▶ [Challenge]
Send back the entries below exactly as they appear.

▶ [Supplied records]

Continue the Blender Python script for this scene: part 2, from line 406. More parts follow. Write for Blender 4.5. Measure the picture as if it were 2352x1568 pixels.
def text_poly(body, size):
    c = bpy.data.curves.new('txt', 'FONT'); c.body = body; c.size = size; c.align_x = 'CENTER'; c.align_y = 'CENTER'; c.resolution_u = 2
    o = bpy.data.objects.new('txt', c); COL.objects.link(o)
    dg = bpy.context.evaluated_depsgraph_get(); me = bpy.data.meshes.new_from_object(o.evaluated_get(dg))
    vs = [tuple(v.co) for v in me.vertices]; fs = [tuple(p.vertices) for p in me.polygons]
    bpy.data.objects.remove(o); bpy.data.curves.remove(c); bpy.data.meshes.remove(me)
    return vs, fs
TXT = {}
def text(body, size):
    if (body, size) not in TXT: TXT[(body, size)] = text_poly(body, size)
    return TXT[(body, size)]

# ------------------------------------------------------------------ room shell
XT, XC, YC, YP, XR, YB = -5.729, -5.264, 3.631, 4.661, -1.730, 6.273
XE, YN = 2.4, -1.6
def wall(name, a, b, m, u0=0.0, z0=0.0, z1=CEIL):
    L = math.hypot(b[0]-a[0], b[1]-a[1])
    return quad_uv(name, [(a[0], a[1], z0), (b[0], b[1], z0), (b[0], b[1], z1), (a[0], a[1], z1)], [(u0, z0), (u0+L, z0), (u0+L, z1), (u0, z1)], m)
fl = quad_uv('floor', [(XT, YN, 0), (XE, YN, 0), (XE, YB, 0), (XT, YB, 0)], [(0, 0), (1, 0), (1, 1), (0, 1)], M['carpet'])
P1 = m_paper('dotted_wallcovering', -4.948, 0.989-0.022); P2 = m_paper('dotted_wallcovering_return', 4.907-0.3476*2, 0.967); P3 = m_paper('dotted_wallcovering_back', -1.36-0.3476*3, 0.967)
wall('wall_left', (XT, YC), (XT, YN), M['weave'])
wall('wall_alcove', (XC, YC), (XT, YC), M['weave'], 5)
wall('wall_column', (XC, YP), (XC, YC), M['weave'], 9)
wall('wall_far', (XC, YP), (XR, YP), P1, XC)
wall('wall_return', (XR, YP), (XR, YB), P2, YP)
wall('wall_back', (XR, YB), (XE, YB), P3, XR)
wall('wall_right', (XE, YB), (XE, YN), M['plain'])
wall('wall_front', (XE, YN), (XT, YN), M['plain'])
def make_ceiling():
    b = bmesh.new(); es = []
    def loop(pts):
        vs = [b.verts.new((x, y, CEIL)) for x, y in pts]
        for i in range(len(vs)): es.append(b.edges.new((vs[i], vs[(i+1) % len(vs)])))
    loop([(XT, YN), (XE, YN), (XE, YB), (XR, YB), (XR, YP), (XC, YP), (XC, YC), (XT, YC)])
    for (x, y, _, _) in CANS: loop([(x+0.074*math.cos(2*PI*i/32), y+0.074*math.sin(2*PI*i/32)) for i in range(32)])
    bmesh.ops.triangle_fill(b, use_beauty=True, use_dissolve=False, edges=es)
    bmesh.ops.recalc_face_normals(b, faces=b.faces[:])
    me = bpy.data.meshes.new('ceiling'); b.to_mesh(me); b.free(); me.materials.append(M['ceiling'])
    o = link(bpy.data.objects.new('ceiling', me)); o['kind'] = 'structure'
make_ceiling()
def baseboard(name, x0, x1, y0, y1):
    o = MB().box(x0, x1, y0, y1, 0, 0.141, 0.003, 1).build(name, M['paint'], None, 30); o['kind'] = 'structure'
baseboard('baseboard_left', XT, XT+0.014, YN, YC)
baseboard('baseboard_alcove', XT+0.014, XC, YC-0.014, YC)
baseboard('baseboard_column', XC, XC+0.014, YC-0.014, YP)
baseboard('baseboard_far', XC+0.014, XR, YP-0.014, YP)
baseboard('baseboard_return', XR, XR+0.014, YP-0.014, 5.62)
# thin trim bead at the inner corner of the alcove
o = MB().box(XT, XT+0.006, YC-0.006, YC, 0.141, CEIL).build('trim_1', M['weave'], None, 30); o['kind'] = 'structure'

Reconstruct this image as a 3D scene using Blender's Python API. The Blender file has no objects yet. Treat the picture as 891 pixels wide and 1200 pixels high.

▶ [Exercise response]
Continue the Blender Python script for this scene: part 2, from line 406. More parts follow. Write for Blender 4.5. Measure the picture as if it were 2352x1568 pixels.
def text_poly(body, size):
    c = bpy.data.curves.new('txt', 'FONT'); c.body = body; c.size = size; c.align_x = 'CENTER'; c.align_y = 'CENTER'; c.resolution_u = 2
    o = bpy.data.objects.new('txt', c); COL.objects.link(o)
    dg = bpy.context.evaluated_depsgraph_get(); me = bpy.data.meshes.new_from_object(o.evaluated_get(dg))
    vs = [tuple(v.co) for v in me.vertices]; fs = [tuple(p.vertices) for p in me.polygons]
    bpy.data.objects.remove(o); bpy.data.curves.remove(c); bpy.data.meshes.remove(me)
    return vs, fs
TXT = {}
def text(body, size):
    if (body, size) not in TXT: TXT[(body, size)] = text_poly(body, size)
    return TXT[(body, size)]

# ------------------------------------------------------------------ room shell
XT, XC, YC, YP, XR, YB = -5.729, -5.264, 3.631, 4.661, -1.730, 6.273
XE, YN = 2.4, -1.6
def wall(name, a, b, m, u0=0.0, z0=0.0, z1=CEIL):
    L = math.hypot(b[0]-a[0], b[1]-a[1])
    return quad_uv(name, [(a[0], a[1], z0), (b[0], b[1], z0), (b[0], b[1], z1), (a[0], a[1], z1)], [(u0, z0), (u0+L, z0), (u0+L, z1), (u0, z1)], m)
fl = quad_uv('floor', [(XT, YN, 0), (XE, YN, 0), (XE, YB, 0), (XT, YB, 0)], [(0, 0), (1, 0), (1, 1), (0, 1)], M['carpet'])
P1 = m_paper('dotted_wallcovering', -4.948, 0.989-0.022); P2 = m_paper('dotted_wallcovering_return', 4.907-0.3476*2, 0.967); P3 = m_paper('dotted_wallcovering_back', -1.36-0.3476*3, 0.967)
wall('wall_left', (XT, YC), (XT, YN), M['weave'])
wall('wall_alcove', (XC, YC), (XT, YC), M['weave'], 5)
wall('wall_column', (XC, YP), (XC, YC), M['weave'], 9)
wall('wall_far', (XC, YP), (XR, YP), P1, XC)
wall('wall_return', (XR, YP), (XR, YB), P2, YP)
wall('wall_back', (XR, YB), (XE, YB), P3, XR)
wall('wall_right', (XE, YB), (XE, YN), M['plain'])
wall('wall_front', (XE, YN), (XT, YN), M['plain'])
def make_ceiling():
    b = bmesh.new(); es = []
    def loop(pts):
        vs = [b.verts.new((x, y, CEIL)) for x, y in pts]
        for i in range(len(vs)): es.append(b.edges.new((vs[i], vs[(i+1) % len(vs)])))
    loop([(XT, YN), (XE, YN), (XE, YB), (XR, YB), (XR, YP), (XC, YP), (XC, YC), (XT, YC)])
    for (x, y, _, _) in CANS: loop([(x+0.074*math.cos(2*PI*i/32), y+0.074*math.sin(2*PI*i/32)) for i in range(32)])
    bmesh.ops.triangle_fill(b, use_beauty=True, use_dissolve=False, edges=es)
    bmesh.ops.recalc_face_normals(b, faces=b.faces[:])
    me = bpy.data.meshes.new('ceiling'); b.to_mesh(me); b.free(); me.materials.append(M['ceiling'])
    o = link(bpy.data.objects.new('ceiling', me)); o['kind'] = 'structure'
make_ceiling()
def baseboard(name, x0, x1, y0, y1):
    o = MB().box(x0, x1, y0, y1, 0, 0.141, 0.003, 1).build(name, M['paint'], None, 30); o['kind'] = 'structure'
baseboard('baseboard_left', XT, XT+0.014, YN, YC)
baseboard('baseboard_alcove', XT+0.014, XC, YC-0.014, YC)
baseboard('baseboard_column', XC, XC+0.014, YC-0.014, YP)
baseboard('baseboard_far', XC+0.014, XR, YP-0.014, YP)
baseboard('baseboard_return', XR, XR+0.014, YP-0.014, 5.62)
# thin trim bead at the inner corner of the alcove
o = MB().box(XT, XT+0.006, YC-0.006, YC, 0.141, CEIL).build('trim_1', M['weave'], None, 30); o['kind'] = 'structure'

Reconstruct this image as a 3D scene using Blender's Python API. The Blender file has no objects yet. Treat the picture as 891 pixels wide and 1200 pixels high.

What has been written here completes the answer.